The promotion, which for 10 years has offered two-for-one deals on cinema tickets and Pizza Express restaurants for all Orange users, will come to an end on 25 February next year.
Although Valentine’s Day crowds will manage to sneak in a final two-for-one deal for the Fifty Shades of Grey film, fans of Star Wars, the Avengers and Terminator will have to make do with full prices.
Teenage couples will now have to find a new date idea.
In a statement on its website, EE brand Orange said that at one stage the offer was a “massive success and an iconic promotion”. However, it added: “After 10 great years our brand has changed and our customers’ viewing habits have evolved so it’s time to move on.
“That’s why the final credits will roll for Orange Wednesday at the end of February 2015.”
‘Viewing habits’ now include streaming services such as Netflix which allow users the chance to watch a multitude of movies on mobile devices.
Since launching in the UK in 2012, Netflix has picked up a massive 3m subscribers while Amazon Prime Instant video has 1.2m signed up to its service in the UK.
Potential cinema-goers may also be put off by increasingly expensive tickets, with prices over the last decade rising faster than inflation.
When Orange launched the scheme in 2003, the average ticket price in the UK stood at £4.43 according to official figures collected by the British Film Institute (BFI).
The average price since risen by over 47.6 per cent to £6.54 - beating the 41.97 per cent inflation rate over the same period of time.
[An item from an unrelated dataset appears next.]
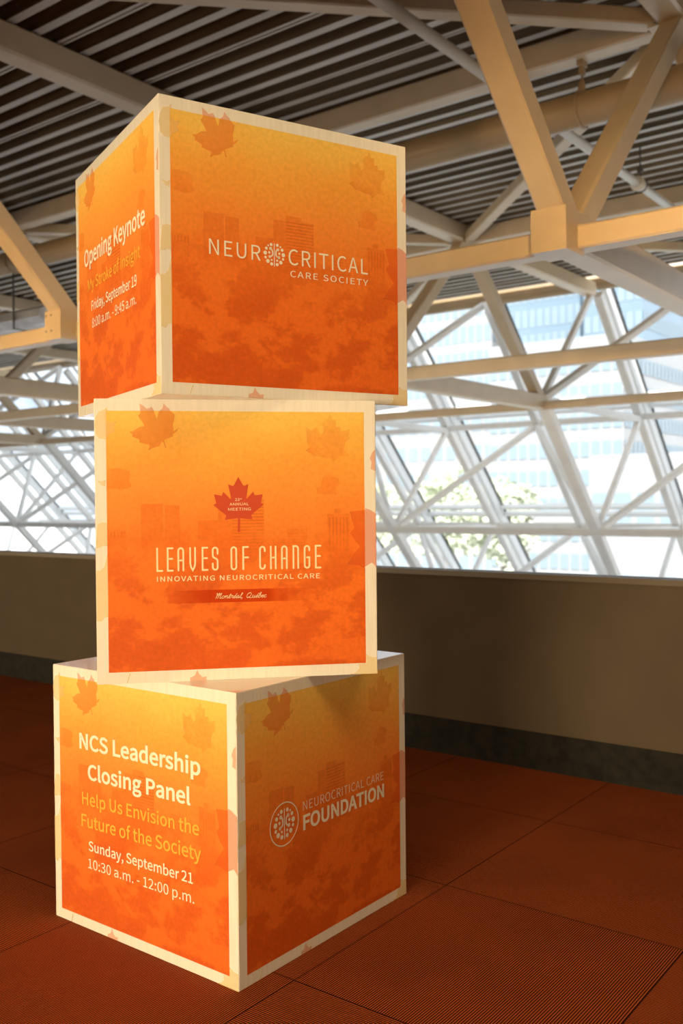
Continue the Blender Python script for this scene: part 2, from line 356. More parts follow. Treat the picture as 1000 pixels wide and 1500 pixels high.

Statistics for this year have not yet been collated by BFI, but it is likely they will continue to rise for the now Orange Wednesdays-less population.
It should be added that the BFI’s calculations do not take into account discounts such as the two-for-one deal, so the true average ticket price on offer may in fact be higher.
With rocketing prices and alternative viewing platforms, it’s easy to see why audiences may be opting out of the cinema and instead choosing to boot up the laptop and put popcorn in the microwave and stay home.
However, it may be too early to conclude that the British public really is turning away from the cinema in their droves.
Last year a total of 165.5m admissions were recorded by the BFI. That was the lowest total for five years, and a four per cent increase on 2012’s 172.5m.
However, as the below graph reveals, total cinema admissions in the UK have fluctuated between 155m and 175m for the last decade and until 2012 had been rising steadily for three years.
Cineworld has reported growth in revenues and sales this year, while Odeon hardly sounded pessimistic when, in its latest financial report, it described the UK market as continuing to "perform very strongly".
There's no statistical trend suggesting we’ve all given up on the multiplex magic just yet, but some movie-goer’s passions may be put to the test in the coming years without their treasured two-for-one deal.